The only news I want to hear out of spring training is that Derek Jeter hit a line drive or fly ball to the gap, either gap. In the first few games, we’ve heard a great deal about the Captain’s Texas tinkering with Kevin Long after his epic 1-for-7 on September 10, but it would be very easy to overrate that little hot streak of less than 100 plate appearances that came after. Jeter hit .342/.436/.392 during that span. Note the slugging percentage: he had 23 singles, four doubles, no triples, no home runs. He was still a ground ball machine.

Now, if Jeter can somehow arrive at a .436 on-base percentage this year, we won’t mourn the lost power too much, but unless you’re Carl Crawford-fast, you can’t hit .300-worth of grounders. Jeter himself hit .243 on grounders last season, and the average AL hitter batted .234—Jeter still has enough speed to net himself a mess o’ infield hits every year, but that’s a hard way to make .300. It’s heartening to know that he’s still tinkering with his swing, because until he gets some lift out of his lumber, it’s going to be a struggle.
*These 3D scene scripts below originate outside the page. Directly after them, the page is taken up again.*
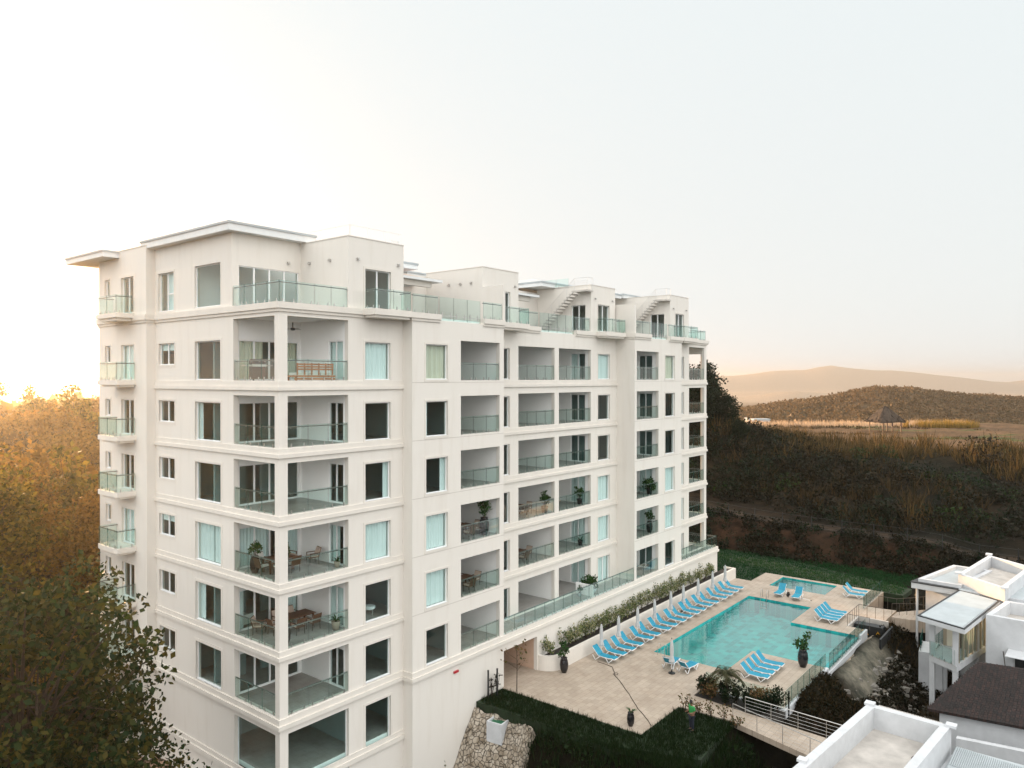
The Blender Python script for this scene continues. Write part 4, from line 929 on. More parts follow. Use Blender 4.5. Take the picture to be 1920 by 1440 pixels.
# ---- utility pit, cabinet, rails, steps down to the villa
pit = thing('utility_pit', 0, 0, 0, 0, 'open concrete pit with a black panel wall beside the terrace steps', 'utility pit')
mb = MB(); mb.box(44.2, -15.3, -2, 47.6, -15.12, .03); mb.box(47.4, -17.6, -2, 47.6, -15.3, .03); mb.box(44.2, -17.0, -2, 44.35, -15.3, -1.45); mb.box(44.35, -17.6, -2.0, 47.4, -15.3, -1.8); mb.build('pit_wall', M['concrete'], pit)
mb = MB(); mb.box(43.2, -18.0, -2.6, 47.3, -17.86, -.25); mb.build('screen_panel', M['black'], pit)
cabn = thing('electrical_cabinet', 45.9, -16.35, -1.78, 0, 'black electrical cabinet with two yellow warning triangles, in the concrete pit', 'cabinet')
mb = MB(); mb.box(-.45, -1.25, 0, .45, .95, 1.75); mb.build('cabinet_body', M['black'], cabn)
for v in (-.9, .05):
    mb = MB(); mb.hexa([(-.47, v - .24, 1.0), (-.47, v + .24, 1.0), (-.47, v, 1.42)], [(-.445, v - .24, 1.0), (-.445, v + .24, 1.0), (-.445, v, 1.42)]); mb.build('warning_triangle', M['yellow'], cabn, fix=True)
    mb = MB(); mb.box(-.476, v - .025, 1.08, -.468, v + .025, 1.28); mb.build('warning_mark', M['black'], cabn)
poly('terrace_steps', [(47.6, -15.1), (51.0, -15.1), (51.4, -17.4), (47.6, -17.3)], -.9, -.008, M['deck'])
poly('villa_path', [(49.6, -17.36), (51.4, -17.4), (55.5, -20.6), (50.9, -20.9), (49.8, -18.8)], -1.2, -.15, M['deck'])
for (pts, lb) in (([(44.25, -16.9), (44.25, -15.2), (47.7, -15.2), (47.7, -17.2)], 'brown steel railing around the concrete pit on the terrace'),
                  ([(49.7, -17.4), (51.0, -18.9), (51.0, -20.4)], 'brown steel railing on the near side of the villa path'),
                  ([(51.5, -15.2), (51.5, -17.4), (55.4, -20.4)], 'brown steel railing on the far side of the villa path')):
    t_ = thing('steel_railing', 0, 0, 0, 0, lb, 'railing'); barrail(pts, 0, 1.0, 0, 'dsteel', 'railing_frame', t_, post=.75, rr=.018, top=.02)

# ============================================================ pool furniture
def lounger_proto():
    t_ = thing('sun_lounger', 25, -3.4, 0, -math.pi / 2, 'x', 'sun lounger', 'blue and white sun loungers')
    fr = MB(); w = .31
    for s_ in (-1, 1):
        y = s_ * w
        fr.tube([(-.25, y, .36), (.2, y, .335), (.65, y, .33), (.9, y, .37), (1.12, y, .34)], .032, 6)
        fr.tube([(-.25, y, .36), (-.75, y, .90)], .028, 6)
    fr.tube([(-.75, -w, .90), (-.75, w, .90)], .028, 6); fr.tube([(1.12, -w, .34), (1.12, w, .34)], .03, 6); fr.tube([(-.25, -w, .345), (-.25, w, .345)], .025, 6)
    fr.build('frame', M['plastic'], t_, smooth=True)
    for (xa, xb, xc, yo) in ((.38, .66, .98, 0), (-.72, -.46, -.1, 0)):
        for s_ in (-1, 1):
            lg = MB(); y = s_ * (w + .025); lg.tube([(xa, y, .34), (xb, y + s_ * .02, .02), (xc, y, .34)], .03, 6)
            lg.build('leg', M['plastic'], t_, smooth=True)
    def sling(pts, name):
        mb = MB(); n = len(pts)
        for i in range(n - 1):
            (x0, z0), (x1, z1) = pts[i], pts[i + 1]
            k = .012; mb.hexa([(x0, -w - k, z0 + .03), (x0, w + k, z0 + .03), (x0, w + k, z0 + .05), (x0, -w - k, z0 + .05)], [(x1, -w - k, z1 + .03), (x1, w + k, z1 + .03), (x1, w + k, z1 + .05), (x1, -w - k, z1 + .05)])
        mb.build(name, M['lounge_blue'], t_, fix=True)
    sling([(-.24, .345), (0, .325), (.3, .32), (.62, .325), (.9, .365), (1.1, .335)], 'seat')
    sling([(-.26, .37), (-.42, .53), (-.60, .73), (-.76, .90)], 'backrest')
    return t_
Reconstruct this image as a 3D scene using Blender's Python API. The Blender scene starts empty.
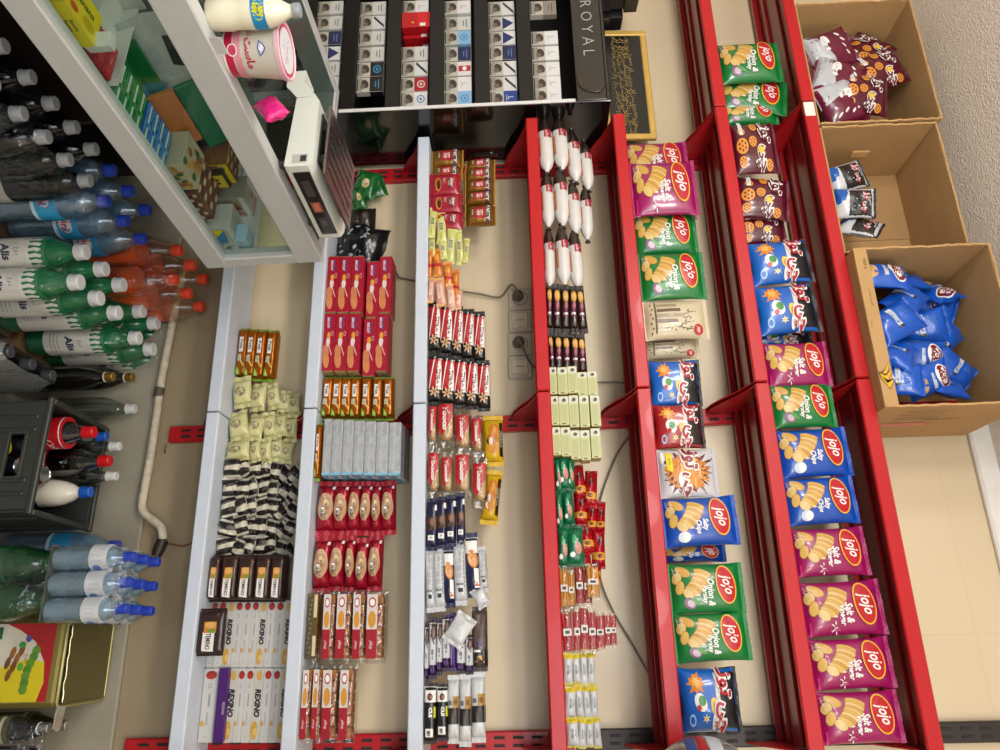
import bpy, bmesh, math, random
from mathutils import Vector, Matrix, Euler
random.seed(11)
PI = math.pi
sc = bpy.context.scene
COL = sc.collection

# ------------------------------------------------------------------ camera
F = 750.0
YAW, PITCH, ROLL = .346, -.031, -.035
CAM = Vector((0, -2.2, 1.5))            # eye height 1.5 m, 2.2 m in front of the wall (wall = plane y 0)
FWD = Vector((-math.sin(YAW)*math.cos(PITCH), math.cos(YAW)*math.cos(PITCH), math.sin(PITCH)))
_r = Vector((math.cos(YAW), math.sin(YAW), 0)); _u = _r.cross(FWD)
RGT = _r*math.cos(ROLL) + _u*math.sin(ROLL)
UPV = -_r*math.sin(ROLL) + _u*math.cos(ROLL)

def ray(px, py): return FWD*F + UPV*(px-500) + RGT*(py-375)
def hit(px, py, n, d):
    v = ray(px, py); return CAM + v*((d - n.dot(CAM))/n.dot(v))
def at(px, py, Y): return hit(px, py, Vector((0, 1, 0)), Y)       # point of the photo measured on the upright plane y = Y
def atz(px, py, Z): return hit(px, py, Vector((0, 0, 1)), Z)      # ... on a level plane z = Z

cd = bpy.data.cameras.new('camera'); cam = bpy.data.objects.new('camera', cd); COL.objects.link(cam)
cd.sensor_fit = 'HORIZONTAL'; cd.sensor_width = 36; cd.lens = F*36/1000; cd.clip_start = .02
cam.matrix_world = Matrix(((UPV.x, -RGT.x, -FWD.x, CAM.x), (UPV.y, -RGT.y, -FWD.y, CAM.y), (UPV.z, -RGT.z, -FWD.z, CAM.z), (0, 0, 0, 1)))
sc.camera = cam

# ------------------------------------------------------------------ materials
def lin(h):
    h = h.lstrip('#'); o = []
    for i in (0, 2, 4):
        c = int(h[i:i+2], 16)/255
        o.append(c/12.92 if c <= .04045 else ((c+.055)/1.055)**2.4)
    return tuple(o)+(1,)
_mats = {}
TONE = 1.0              # the printed goods' own reflectance against their nominal ink
def M(hexc, rough=.4, metal=0.0, var=.08, scale=30, bump=0.0, bscale=60, coat=0.0, spec=.5):
    key = (hexc, rough, metal, var, scale, bump, bscale, coat, spec, TONE)
    if key in _mats: return _mats[key]
    m = bpy.data.materials.new('paint_'+hexc.strip('#')); m.use_nodes = True
    nt = m.node_tree; b = nt.nodes['Principled BSDF']; N = nt.nodes.new; L = nt.links.new
    c = lin(hexc); c = tuple(x*TONE for x in c[:3])+(1,)
    tc = N('ShaderNodeTexCoord'); nz = N('ShaderNodeTexNoise'); nz.inputs['Scale'].default_value = scale; nz.inputs['Detail'].default_value = 4
    L(tc.outputs['Object'], nz.inputs['Vector'])
    mx = N('ShaderNodeMix'); mx.data_type = 'RGBA'
    mx.inputs['A'].default_value = tuple(max(0, x*(1-var)) for x in c[:3])+(1,)
    mx.inputs['B'].default_value = tuple(min(1, x*(1+var)) for x in c[:3])+(1,)
    L(nz.outputs['Fac'], mx.inputs['Factor']); L(mx.outputs['Result'], b.inputs['Base Color'])
    b.inputs['Roughness'].default_value = rough; b.inputs['Metallic'].default_value = metal
    b.inputs['Coat Weight'].default_value = coat; b.inputs['Specular IOR Level'].default_value = spec
    if bump:
        bn = N('ShaderNodeTexNoise'); bn.inputs['Scale'].default_value = bscale; bn.inputs['Detail'].default_value = 5
        L(tc.outputs['Object'], bn.inputs['Vector'])
        bp = N('ShaderNodeBump'); bp.inputs['Strength'].default_value = bump; bp.inputs['Distance'].default_value = .01
        L(bn.outputs['Fac'], bp.inputs['Height']); L(bp.outputs['Normal'], b.inputs['Normal'])
    _mats[key] = m; return m
def FILM(hexc='#ffffff', gloss=.10, rough=.08, bump=.0, bscale=40, edge=.45, haze=0, hcol=None):
    key = ('film', hexc, gloss, rough, bump, bscale, edge, haze, hcol)
    if key in _mats: return _mats[key]
    m = bpy.data.materials.new('film_'+hexc.strip('#')); m.use_nodes = True
    nt = m.node_tree; nt.nodes.clear(); N = nt.nodes.new; L = nt.links.new
    out = N('ShaderNodeOutputMaterial'); t = N('ShaderNodeBsdfTransparent'); t.inputs['Color'].default_value = lin(hexc)
    g = N('ShaderNodeBsdfGlossy'); g.inputs['Roughness'].default_value = rough; g.inputs['Color'].default_value = (.95, .97, 1, 1)
    lw = N('ShaderNodeLayerWeight'); lw.inputs['Blend'].default_value = .35
    mr = N('ShaderNodeMapRange'); mr.inputs['To Min'].default_value = gloss; mr.inputs['To Max'].default_value = min(.85, gloss+edge)
    L(lw.outputs['Facing'], mr.inputs['Value'])
    mx = N('ShaderNodeMixShader'); L(mr.outputs['Result'], mx.inputs['Fac']); src = t.outputs[0]
    if haze:
        df = N('ShaderNodeBsdfDiffuse'); df.inputs['Color'].default_value = lin(hcol or hexc); mh = N('ShaderNodeMixShader'); mh.inputs['Fac'].default_value = haze
        L(t.outputs[0], mh.inputs[1]); L(df.outputs[0], mh.inputs[2]); src = mh.outputs[0]
    L(src, mx.inputs[1]); L(g.outputs[0], mx.inputs[2]); L(mx.outputs[0], out.inputs['Surface'])
    if bump:
        tc = N('ShaderNodeTexCoord'); bn = N('ShaderNodeTexNoise'); bn.inputs['Scale'].default_value = bscale; bn.inputs['Detail'].default_value = 3
        L(tc.outputs['Object'], bn.inputs['Vector'])
        bp = N('ShaderNodeBump'); bp.inputs['Strength'].default_value = bump; bp.inputs['Distance'].default_value = .02
        L(bn.outputs['Fac'], bp.inputs['Height']); L(bp.outputs['Normal'], g.inputs['Normal']); L(bp.outputs['Normal'], lw.inputs['Normal'])
    _mats[key] = m; return m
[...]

A quick note on Jorge Vazquez, who has mashed the ball in the first three games: the Mexican League vet clearly has power; in roughly one full season in the American minors he’s slugged .544 with 31 home runs on a .301 average. The guy slugged .578 while playing at Trenton, and if you can do that, you have real power. The troubling part isn’t his age—he’ll be 29 two weeks from today, but no one is looking at this guy as a coming star, just a complementary part, if that, so projectability isn’t an issue—it’s that given 596 plate appearances and 559 at-bats, he has walked only 26 times while striking out 148 times.

That he hit just .270 with a .313 OBP at Scranton is a pretty good suggestion of what you would get in the major leagues would be something like .250 with a .290 on-base and some pop against left-handers. Given that this is exactly what Brandon Laird can deliver, plus Laird has the possibility of playing third base or an outfield corner, whereas Vazquez only plays first, and Laird, just 23, might get better, while Vazquez is what he is. As such, there is no reason to think about Vazquez in a Yankees uniform anytime ever. But enjoy his season of Grapefruit stardom.